:: What you need to do ::
Look through the data for the string "scene". Copy every line where it is found.

....................

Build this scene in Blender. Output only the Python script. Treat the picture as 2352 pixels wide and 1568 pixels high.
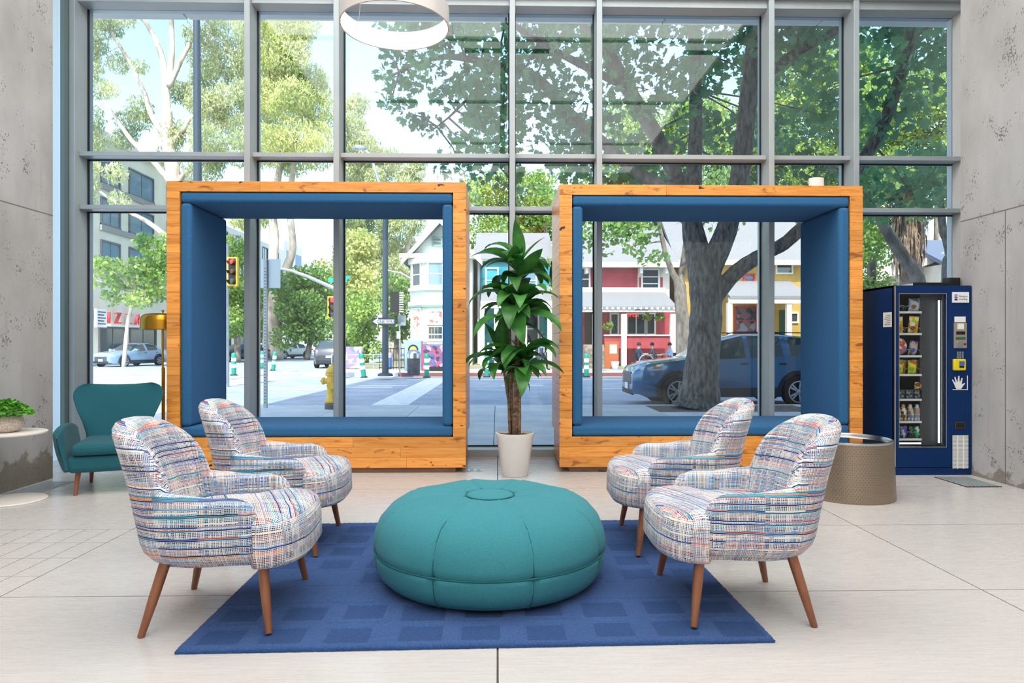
import bpy, bmesh, math, random
import numpy as np
from mathutils import Vector, Matrix, Euler

for _o in list(bpy.data.objects):
    bpy.data.objects.remove(_o, do_unlink=True)
SC = bpy.context.scene
COL = SC.collection
PI = math.pi

# ------------------------------------------------------------------ camera
FPX, EYE, YAW, HORIZON = 1560.0, 1.24, math.atan(33 / 1560.0), 789.0
cam_data = bpy.data.cameras.new('camera')
cam_data.sensor_width = 36.0
cam_data.lens = FPX / 2352 * 36.0
cam_data.shift_y = (HORIZON - 784) / 2352
cam_data.clip_end = 600
cam = bpy.data.objects.new('camera', cam_data)
COL.objects.link(cam)
cam.location = (0, 0, EYE)
cam.rotation_euler = (PI / 2, 0, -YAW)
SC.camera = cam

# ------------------------------------------------------------------ sky, sun, exposure
world = bpy.data.worlds.new('sky')
SC.world = world
world.use_nodes = True
wn = world.node_tree.nodes
sky = wn.new('ShaderNodeTexSky')
sky.sky_type = 'NISHITA'
sky.sun_disc = False
sky.sun_elevation = math.radians(52)
sky.sun_rotation = PI
sky.air_density = 1.0
sky.dust_density = 1.8
sky.ozone_density = 1.2
world.node_tree.links.new(sky.outputs[0], wn['Background'].inputs[0])
wn['Background'].inputs[1].default_value = 0.60
sun_data = bpy.data.lights.new('sun', 'SUN')
sun_data.energy = 6.2
sun_data.angle = 0.01
sun_data.color = (1.0, 0.95, 0.86)
sun = bpy.data.objects.new('sun', sun_data)
COL.objects.link(sun)
sun.rotation_euler = (math.radians(38), 0, math.radians(-2))
sun.location = (0, -20, 40)
FILL_POWER = 102.0
SC.view_settings.view_transform = 'Standard'
SC.view_settings.look = 'None'
SC.view_settings.gamma = 1.0
SC.view_settings.use_curve_mapping = False
SC.view_settings.exposure = 0.0

# ------------------------------------------------------------------ helpers
CY, SY = math.cos(YAW), math.sin(YAW)


def P(x, y, Y):
    """room point seen at a pixel of the photograph, at depth Y"""
    u = (x - 1176) / FPX
    v = (HORIZON - y) / FPX
    t = Y / (CY - u * SY)
    return Vector((t * (u * CY + SY), Y, EYE + t * v))


def G(x, y, z=0.0):
    """point of the ground plane z seen at a pixel"""
    u = (x - 1176) / FPX
    v = (HORIZON - y) / FPX
    t = (z - EYE) / v
    return Vector((t * (u * CY + SY), t * (CY - u * SY), z))


def S(r, g, b, a=1.0):
    def f(c):
        c /= 255.0
        return c / 12.92 if c <= 0.04045 else ((c + 0.055) / 1.055) ** 2.4
    return (f(r), f(g), f(b), a)


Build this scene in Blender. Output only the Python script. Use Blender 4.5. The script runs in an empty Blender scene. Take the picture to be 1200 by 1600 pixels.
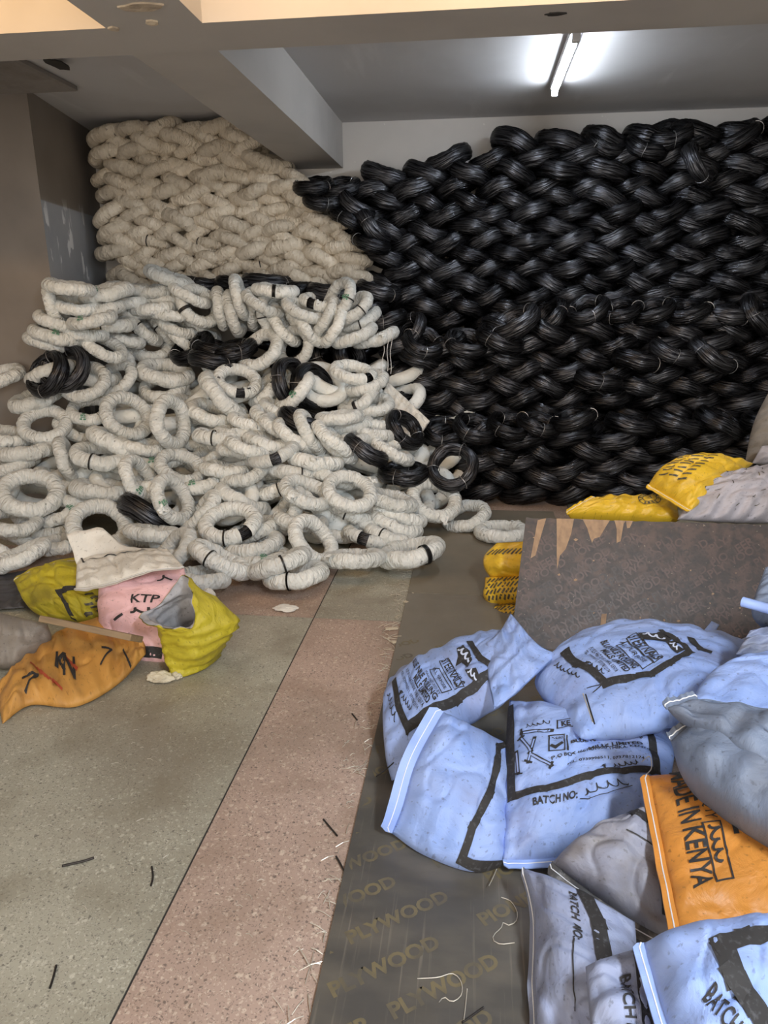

....................

:: Problem solution ::
Build this scene in Blender. Output only the Python script. Treat the picture as 2352 pixels wide and 1568 pixels high.
SC = bpy.context.scene
Build this scene in Blender. Output only the Python script. Use Blender 4.5. The script runs in an empty Blender scene. Take the picture to be 1200 by 1600 pixels.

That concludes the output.